The law mandates that a 20-cent fee be charged for every trip on a ride-hailing app. Five cents will go a state transportation trust, 10 cents will go to various cities and towns across the state, and 5 cents will go directly to the taxi industry, Reuters reports.

The fees allocated to the taxi industry are likely to be spent on “new technologies and advanced service, safety and operational capabilities,” according to the law’s language. In other words, the state government likely wants the taxi cab industry to adopt and implement the same technology that make Uber and Lyft so wildly popular.

Republican Governor Charlie Baker signed the law “supporting innovative transportation options” earlier this month.

“I don’t think we should be in the business of subsidizing potential competitors,” said Kirill Evdakov, the head of Fasten, a ride service that operates in Boston and Austin, Texas.

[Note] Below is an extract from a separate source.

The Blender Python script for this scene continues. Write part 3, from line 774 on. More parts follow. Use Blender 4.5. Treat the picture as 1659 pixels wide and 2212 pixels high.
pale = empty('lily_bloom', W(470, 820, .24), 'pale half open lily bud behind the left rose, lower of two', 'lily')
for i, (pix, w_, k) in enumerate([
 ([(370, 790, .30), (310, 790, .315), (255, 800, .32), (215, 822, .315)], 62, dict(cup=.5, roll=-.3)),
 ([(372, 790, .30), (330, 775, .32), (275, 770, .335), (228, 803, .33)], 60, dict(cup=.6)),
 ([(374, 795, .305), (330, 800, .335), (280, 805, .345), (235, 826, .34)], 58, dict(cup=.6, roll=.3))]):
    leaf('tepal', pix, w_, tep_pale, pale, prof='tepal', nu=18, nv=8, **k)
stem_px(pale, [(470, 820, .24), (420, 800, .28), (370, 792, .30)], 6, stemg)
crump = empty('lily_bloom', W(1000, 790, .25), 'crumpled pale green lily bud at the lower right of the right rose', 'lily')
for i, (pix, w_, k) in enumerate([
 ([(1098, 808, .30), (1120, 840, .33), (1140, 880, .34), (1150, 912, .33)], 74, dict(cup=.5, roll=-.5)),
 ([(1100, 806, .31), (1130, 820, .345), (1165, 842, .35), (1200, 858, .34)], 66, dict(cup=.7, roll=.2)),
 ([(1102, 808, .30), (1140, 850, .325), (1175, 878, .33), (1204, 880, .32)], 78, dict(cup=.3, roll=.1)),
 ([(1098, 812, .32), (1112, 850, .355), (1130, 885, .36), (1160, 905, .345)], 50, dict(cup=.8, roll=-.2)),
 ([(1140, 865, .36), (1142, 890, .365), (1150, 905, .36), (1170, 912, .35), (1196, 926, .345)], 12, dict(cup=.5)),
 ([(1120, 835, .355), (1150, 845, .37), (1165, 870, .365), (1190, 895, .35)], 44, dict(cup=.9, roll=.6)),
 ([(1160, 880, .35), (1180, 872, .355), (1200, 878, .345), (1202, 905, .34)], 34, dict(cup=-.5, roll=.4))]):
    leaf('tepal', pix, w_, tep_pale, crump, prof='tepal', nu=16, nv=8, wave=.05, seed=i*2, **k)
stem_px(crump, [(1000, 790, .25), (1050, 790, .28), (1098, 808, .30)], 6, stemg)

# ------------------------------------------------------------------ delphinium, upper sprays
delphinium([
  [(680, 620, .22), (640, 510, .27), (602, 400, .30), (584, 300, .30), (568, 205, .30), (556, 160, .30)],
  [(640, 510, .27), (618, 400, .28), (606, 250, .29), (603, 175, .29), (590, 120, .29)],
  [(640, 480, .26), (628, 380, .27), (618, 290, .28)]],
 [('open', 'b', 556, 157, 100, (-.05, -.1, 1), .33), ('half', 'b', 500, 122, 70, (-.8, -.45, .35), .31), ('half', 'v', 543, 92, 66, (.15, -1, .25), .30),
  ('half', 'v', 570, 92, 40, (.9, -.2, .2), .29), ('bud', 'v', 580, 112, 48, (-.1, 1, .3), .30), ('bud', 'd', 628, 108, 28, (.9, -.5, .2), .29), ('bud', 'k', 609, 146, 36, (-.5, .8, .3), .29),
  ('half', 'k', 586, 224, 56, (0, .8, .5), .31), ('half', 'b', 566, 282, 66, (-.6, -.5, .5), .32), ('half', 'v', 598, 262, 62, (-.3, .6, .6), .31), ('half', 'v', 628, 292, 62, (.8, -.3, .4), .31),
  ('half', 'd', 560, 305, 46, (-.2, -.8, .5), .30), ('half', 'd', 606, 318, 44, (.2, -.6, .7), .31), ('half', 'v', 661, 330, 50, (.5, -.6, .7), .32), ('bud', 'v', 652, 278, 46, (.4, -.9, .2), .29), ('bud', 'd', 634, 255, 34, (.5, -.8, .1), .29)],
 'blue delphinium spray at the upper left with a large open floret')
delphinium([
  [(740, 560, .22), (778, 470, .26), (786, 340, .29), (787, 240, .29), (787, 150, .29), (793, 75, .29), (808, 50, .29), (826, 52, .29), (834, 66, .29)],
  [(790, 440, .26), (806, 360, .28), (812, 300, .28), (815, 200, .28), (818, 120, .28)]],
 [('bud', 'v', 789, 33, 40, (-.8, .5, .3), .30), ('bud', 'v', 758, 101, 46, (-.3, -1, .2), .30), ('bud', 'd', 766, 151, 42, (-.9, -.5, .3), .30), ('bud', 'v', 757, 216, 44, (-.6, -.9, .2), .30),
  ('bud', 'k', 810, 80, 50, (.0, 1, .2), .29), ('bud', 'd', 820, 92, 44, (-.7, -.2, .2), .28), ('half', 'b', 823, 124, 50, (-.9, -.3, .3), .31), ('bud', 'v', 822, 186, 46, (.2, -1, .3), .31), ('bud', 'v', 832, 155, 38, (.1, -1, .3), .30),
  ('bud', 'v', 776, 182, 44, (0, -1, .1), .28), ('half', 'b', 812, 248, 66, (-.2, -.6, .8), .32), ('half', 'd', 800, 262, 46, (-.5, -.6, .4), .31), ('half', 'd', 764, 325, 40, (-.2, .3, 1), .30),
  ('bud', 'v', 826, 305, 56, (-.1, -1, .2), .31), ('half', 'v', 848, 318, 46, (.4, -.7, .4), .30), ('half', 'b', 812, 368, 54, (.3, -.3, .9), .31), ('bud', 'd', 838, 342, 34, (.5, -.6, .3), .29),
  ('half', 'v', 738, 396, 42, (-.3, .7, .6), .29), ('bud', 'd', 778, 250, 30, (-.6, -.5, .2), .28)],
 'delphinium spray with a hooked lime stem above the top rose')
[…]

But this legislation was apparently a compromise, at least for the biggest players in the larger industry. Spokespeople for both Uber and Lyft praised the new regulations, perhaps because they view it as an affirmation of their legitimacy as a business.

“We are grateful for Governor Baker’s support and the Legislature’s effort towards creating a framework that embraces an innovative industry that has changed the way the Commonwealth moves,” Uber Boston General Manager Chris Taylor said in a statement, according to MassLive.

“We applaud Governor Baker for signing this common sense legislation, which sets high safety standards while supporting consumer choice and innovation,” Adrian Durbin of Lyft also said in a statement.

The law does not prohibit ride-hailing services to pick up patrons from transportation hubs like airports, which are often a protected stronghold for conventional taxis. Tom Glynn, who is in charge of the transportation system at Boston’s Logan Airport, told The Boston Globe that they never had “special rules for Uber” and that its rules always apply equally to everyone.

Many in the taxi industry wanted a outright ban, like the one that is currently in place in Portland. (RELATED: Demo Who Tried To Kill Uber Took Bundles Of Money From Taxi Industry [VIDEO])

“They’ve been breaking the laws that are on the books, that we’ve been following for many years,” manager of Boston’s Independent Taxi Operator’s Association Larry Meister told Reuters.

Edward Tutunjian, owner of Boston Cab company, pleaded guilty to several felony charges, including payroll tax evasion, employing illegal immigrants, and failing to pay overtime wages, The Boston Globe reports. This comes three years after the IRS raided Tutunjian’s taxi headquarter. Tutunjian has already agreed to pay $2 million in fines.